The ASRTI President went on: “Looking beyond stabilisation, Nigeria must embrace a medium term growth strategy—“Fly Nigeria, Fly”—to expand access, stimulate demand, and unlock the aviation sector’s economic multiplier. This programme should combine tax and charge rationalisation, route development incentives, PPP driven regional airport upgrades, and investment in cargo and cold chain logistics. It should set measurable targets for passenger growth, connectivity expansion, and export development. It should also catalyse private investment in maintenance, repair and overhaul (MRO) facilities, pilot and technical training, and domestic leasing to support sustainable fleet renewal.

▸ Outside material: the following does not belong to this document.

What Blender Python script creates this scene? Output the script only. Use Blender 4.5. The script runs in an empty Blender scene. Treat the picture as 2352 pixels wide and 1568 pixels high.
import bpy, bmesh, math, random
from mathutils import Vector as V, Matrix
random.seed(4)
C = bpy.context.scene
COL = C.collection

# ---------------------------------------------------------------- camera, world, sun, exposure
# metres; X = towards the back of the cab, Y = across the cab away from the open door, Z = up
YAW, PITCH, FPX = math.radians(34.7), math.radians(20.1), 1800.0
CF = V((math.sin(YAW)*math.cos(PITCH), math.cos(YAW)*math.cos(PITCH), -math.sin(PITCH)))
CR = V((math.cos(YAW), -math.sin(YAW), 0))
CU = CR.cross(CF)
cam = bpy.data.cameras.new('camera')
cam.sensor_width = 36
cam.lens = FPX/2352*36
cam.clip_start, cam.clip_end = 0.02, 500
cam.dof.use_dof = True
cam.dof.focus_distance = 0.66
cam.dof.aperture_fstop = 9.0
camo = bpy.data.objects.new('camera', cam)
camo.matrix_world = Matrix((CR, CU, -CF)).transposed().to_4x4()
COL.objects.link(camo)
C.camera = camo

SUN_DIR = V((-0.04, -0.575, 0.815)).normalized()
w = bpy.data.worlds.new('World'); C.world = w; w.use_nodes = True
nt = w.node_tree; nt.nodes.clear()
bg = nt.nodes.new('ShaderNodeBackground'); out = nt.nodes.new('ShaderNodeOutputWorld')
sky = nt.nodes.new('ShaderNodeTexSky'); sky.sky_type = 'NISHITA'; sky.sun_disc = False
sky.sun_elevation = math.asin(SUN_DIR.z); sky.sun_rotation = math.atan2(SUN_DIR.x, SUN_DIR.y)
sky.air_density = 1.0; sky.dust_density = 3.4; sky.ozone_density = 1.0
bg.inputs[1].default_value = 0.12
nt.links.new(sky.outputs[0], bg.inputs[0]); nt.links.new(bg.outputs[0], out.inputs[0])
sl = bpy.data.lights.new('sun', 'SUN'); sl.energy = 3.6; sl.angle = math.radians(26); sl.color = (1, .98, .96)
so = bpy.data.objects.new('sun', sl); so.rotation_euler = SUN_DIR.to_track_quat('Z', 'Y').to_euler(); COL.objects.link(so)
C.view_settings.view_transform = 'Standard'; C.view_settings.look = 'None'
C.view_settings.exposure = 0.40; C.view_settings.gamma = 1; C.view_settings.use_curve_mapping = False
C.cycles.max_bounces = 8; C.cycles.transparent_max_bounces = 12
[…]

“Finally, communication must be clear, timely, and transparent. The public must understand that the corrective fuel mechanism is temporary, that liquidity support is conditional, and that structural reforms will follow once stability is restored.

“An independent ombudsman should oversee the entire process to ensure fairness, credibility, and public trust.   Time is not on our side. The cost of inaction is far greater than the cost of decisive, targeted intervention.

“The aviation sector is not merely a mode of transport; it is a national economic artery. To allow it to fail would be to impose a far greater burden on the Nigerian people and economy.

“The path forward is clear: stabilise the airlines, protect the ecosystem, restore fair pricing, enforce accountability, and build a stronger, more competitive aviation sector for the future.”